▶ **GIVEN EXERCISE**:
Pick out all lines of the entries that include the word "pixels" and copy them.

▶ **MATERIAL TO PROCESS**:
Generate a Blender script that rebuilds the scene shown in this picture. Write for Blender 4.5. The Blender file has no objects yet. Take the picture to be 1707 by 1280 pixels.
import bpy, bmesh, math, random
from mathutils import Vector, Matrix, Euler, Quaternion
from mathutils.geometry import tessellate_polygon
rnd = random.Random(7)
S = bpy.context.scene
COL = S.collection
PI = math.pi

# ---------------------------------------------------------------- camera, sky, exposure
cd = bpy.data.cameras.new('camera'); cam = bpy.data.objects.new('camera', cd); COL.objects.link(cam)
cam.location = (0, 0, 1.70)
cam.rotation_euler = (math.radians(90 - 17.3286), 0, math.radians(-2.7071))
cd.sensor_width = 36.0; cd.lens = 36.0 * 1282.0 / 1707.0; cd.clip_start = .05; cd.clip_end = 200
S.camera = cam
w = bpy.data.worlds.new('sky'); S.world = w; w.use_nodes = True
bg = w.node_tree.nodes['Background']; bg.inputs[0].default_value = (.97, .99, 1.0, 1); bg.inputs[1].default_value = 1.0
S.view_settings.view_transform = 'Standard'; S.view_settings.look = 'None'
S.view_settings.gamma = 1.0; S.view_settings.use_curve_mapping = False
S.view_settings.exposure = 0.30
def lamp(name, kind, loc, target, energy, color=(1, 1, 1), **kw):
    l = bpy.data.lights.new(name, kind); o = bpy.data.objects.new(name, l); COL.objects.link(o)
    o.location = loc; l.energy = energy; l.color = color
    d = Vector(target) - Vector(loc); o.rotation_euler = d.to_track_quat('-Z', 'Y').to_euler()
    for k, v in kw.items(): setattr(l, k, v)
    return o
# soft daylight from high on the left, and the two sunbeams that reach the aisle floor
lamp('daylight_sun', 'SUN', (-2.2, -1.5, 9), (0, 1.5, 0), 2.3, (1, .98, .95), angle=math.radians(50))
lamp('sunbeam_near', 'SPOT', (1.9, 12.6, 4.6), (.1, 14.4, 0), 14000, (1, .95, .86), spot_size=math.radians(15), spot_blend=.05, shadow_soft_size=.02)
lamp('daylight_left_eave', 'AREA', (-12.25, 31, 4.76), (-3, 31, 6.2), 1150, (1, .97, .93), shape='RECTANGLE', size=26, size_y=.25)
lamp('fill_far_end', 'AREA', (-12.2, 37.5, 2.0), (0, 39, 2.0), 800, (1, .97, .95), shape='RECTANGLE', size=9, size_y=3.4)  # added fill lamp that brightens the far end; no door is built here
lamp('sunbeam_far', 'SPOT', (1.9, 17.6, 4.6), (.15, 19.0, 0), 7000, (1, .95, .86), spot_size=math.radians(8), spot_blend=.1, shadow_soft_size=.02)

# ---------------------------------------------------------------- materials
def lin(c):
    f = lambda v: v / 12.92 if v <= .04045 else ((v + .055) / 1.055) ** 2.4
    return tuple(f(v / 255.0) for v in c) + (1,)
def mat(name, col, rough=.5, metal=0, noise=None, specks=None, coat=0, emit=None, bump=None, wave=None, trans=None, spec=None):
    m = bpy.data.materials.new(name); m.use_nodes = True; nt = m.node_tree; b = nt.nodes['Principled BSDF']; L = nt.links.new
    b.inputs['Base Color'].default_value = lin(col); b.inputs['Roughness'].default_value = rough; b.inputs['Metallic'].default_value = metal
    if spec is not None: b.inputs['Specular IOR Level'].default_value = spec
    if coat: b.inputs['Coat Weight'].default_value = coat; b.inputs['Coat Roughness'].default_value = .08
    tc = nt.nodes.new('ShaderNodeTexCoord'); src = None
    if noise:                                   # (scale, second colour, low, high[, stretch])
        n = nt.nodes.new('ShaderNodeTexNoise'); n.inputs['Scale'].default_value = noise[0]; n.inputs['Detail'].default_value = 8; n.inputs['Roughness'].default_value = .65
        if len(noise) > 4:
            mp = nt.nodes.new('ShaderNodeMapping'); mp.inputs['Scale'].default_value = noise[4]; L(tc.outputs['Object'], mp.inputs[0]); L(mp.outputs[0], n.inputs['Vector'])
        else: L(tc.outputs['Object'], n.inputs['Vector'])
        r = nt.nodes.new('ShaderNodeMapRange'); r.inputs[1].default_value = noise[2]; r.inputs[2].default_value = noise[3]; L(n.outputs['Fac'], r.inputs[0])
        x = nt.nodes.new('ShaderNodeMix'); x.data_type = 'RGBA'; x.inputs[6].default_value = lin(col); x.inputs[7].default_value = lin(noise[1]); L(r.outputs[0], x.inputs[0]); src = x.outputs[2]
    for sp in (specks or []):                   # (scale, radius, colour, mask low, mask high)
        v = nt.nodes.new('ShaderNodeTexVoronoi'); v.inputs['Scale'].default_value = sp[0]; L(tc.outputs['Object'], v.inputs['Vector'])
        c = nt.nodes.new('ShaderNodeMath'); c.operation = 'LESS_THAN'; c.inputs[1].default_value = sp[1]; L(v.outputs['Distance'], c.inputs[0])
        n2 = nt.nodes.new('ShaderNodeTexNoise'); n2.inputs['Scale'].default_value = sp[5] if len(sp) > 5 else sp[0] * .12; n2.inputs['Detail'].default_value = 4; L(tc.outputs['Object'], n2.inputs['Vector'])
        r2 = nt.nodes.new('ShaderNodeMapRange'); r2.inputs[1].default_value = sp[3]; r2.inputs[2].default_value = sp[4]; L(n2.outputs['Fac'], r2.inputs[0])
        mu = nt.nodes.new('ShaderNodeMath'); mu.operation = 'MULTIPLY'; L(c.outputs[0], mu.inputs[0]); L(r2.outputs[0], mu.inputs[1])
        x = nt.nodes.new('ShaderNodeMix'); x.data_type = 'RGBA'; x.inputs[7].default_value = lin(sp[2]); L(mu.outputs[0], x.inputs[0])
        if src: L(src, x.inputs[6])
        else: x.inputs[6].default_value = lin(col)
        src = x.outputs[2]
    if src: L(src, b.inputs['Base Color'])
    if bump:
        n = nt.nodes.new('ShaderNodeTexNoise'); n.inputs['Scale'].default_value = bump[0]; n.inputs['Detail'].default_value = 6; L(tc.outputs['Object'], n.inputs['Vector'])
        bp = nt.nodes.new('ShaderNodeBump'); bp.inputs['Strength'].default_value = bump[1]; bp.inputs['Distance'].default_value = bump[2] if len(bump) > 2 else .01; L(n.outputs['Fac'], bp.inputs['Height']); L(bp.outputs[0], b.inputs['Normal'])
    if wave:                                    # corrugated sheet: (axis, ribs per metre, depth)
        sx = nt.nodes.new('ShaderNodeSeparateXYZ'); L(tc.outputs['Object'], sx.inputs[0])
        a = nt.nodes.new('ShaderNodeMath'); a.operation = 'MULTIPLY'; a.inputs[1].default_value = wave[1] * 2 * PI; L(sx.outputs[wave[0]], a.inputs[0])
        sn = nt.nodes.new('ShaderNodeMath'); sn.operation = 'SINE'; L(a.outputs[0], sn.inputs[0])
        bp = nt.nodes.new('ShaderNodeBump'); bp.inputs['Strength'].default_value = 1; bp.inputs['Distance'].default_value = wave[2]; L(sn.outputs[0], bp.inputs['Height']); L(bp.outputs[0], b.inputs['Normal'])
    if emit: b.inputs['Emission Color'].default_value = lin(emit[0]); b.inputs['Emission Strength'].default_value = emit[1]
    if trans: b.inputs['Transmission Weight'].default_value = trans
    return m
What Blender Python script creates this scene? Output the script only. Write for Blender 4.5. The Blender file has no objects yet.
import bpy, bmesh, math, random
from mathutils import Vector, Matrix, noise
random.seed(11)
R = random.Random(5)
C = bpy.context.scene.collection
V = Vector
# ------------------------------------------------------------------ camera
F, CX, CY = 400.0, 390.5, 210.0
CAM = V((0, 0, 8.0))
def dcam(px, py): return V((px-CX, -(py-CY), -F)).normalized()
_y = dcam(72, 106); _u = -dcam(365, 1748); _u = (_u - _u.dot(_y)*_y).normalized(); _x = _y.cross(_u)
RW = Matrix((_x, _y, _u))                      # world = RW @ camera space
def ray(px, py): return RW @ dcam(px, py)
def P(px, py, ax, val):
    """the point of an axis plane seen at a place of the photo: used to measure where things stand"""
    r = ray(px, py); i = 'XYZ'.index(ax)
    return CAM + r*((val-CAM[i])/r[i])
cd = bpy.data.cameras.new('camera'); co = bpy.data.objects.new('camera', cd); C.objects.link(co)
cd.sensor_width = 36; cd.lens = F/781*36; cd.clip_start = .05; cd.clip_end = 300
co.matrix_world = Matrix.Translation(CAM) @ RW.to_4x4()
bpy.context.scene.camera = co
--
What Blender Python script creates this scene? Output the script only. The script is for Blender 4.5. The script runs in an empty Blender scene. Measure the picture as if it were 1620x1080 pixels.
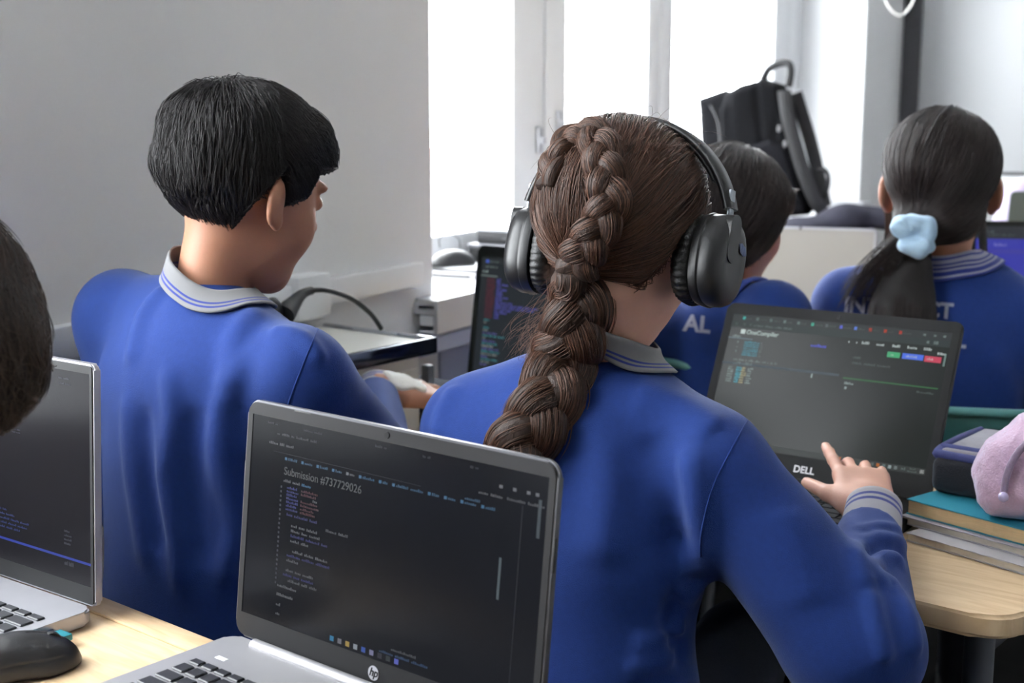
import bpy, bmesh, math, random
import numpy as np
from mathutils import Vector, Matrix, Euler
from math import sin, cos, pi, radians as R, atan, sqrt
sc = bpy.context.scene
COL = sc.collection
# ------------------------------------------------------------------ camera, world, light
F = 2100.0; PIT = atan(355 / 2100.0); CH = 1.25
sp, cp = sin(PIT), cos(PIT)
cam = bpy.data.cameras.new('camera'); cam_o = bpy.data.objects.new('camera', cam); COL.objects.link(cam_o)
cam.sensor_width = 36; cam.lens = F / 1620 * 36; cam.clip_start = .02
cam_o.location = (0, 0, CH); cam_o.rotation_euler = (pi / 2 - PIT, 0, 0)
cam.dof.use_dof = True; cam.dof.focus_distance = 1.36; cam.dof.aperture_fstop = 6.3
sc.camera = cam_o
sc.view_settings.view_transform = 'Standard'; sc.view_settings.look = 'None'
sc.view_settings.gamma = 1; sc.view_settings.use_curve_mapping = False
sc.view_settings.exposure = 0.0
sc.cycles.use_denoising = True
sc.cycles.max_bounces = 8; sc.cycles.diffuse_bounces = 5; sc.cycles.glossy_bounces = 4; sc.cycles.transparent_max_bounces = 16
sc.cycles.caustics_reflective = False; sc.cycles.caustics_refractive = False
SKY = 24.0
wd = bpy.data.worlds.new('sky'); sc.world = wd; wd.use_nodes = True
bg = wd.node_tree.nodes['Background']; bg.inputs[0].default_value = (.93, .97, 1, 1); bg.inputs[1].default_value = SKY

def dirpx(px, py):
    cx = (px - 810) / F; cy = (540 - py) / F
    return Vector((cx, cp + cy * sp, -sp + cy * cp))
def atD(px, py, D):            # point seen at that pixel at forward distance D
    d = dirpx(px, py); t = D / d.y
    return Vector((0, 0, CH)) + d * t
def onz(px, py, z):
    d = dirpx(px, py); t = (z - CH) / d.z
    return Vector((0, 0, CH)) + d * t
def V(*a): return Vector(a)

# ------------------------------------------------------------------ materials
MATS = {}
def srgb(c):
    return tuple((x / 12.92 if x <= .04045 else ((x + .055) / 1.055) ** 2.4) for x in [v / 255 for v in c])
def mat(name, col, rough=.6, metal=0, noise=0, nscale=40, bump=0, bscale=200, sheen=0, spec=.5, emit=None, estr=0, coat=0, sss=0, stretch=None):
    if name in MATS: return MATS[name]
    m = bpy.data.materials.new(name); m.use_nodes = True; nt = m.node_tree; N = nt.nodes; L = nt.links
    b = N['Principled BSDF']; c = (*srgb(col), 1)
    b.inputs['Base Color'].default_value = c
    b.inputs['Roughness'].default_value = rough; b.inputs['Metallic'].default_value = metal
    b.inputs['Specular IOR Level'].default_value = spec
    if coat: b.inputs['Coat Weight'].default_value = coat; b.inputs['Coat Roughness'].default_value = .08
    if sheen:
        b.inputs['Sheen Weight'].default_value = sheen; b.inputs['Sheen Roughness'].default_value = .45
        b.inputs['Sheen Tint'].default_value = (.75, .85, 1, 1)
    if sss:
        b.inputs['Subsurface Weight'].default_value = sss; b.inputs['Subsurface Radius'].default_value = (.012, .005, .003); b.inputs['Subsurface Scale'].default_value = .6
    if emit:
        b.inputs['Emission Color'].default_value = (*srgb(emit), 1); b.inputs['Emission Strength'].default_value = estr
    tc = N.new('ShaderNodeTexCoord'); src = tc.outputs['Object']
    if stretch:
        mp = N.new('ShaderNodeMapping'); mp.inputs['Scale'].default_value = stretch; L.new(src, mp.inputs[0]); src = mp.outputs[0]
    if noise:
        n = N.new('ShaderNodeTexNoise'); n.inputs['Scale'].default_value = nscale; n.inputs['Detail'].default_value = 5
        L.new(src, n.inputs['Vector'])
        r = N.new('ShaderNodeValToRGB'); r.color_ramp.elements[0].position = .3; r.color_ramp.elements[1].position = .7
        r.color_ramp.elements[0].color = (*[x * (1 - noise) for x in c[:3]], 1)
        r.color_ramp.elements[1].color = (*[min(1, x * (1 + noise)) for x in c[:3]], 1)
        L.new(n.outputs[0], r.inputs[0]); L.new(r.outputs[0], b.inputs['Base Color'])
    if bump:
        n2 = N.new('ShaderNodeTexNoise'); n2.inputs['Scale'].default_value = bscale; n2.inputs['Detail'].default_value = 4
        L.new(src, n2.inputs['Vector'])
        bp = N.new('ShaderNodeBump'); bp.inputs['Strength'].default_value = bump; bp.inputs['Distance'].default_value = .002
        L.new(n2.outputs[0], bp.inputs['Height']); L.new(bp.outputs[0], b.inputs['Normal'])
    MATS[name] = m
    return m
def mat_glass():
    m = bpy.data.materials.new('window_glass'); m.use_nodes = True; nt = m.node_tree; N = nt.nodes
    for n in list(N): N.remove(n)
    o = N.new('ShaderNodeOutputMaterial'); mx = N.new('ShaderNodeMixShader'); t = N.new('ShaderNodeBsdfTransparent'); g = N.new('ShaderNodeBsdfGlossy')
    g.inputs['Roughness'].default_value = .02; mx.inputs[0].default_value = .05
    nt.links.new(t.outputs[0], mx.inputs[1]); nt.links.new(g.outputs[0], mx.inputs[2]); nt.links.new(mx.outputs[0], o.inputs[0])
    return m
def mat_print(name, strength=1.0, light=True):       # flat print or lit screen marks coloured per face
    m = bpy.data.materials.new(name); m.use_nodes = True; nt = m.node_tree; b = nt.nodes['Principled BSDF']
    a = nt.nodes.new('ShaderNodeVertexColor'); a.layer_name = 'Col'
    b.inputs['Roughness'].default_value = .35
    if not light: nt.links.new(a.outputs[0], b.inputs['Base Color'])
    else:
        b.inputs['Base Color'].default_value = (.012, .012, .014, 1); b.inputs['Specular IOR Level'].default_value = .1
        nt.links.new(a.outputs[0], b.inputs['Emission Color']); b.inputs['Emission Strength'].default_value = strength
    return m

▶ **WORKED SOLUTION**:
Generate a Blender script that rebuilds the scene shown in this picture. Write for Blender 4.5. The Blender file has no objects yet. Take the picture to be 1707 by 1280 pixels.
What Blender Python script creates this scene? Output the script only. The script is for Blender 4.5. The script runs in an empty Blender scene. Measure the picture as if it were 1620x1080 pixels.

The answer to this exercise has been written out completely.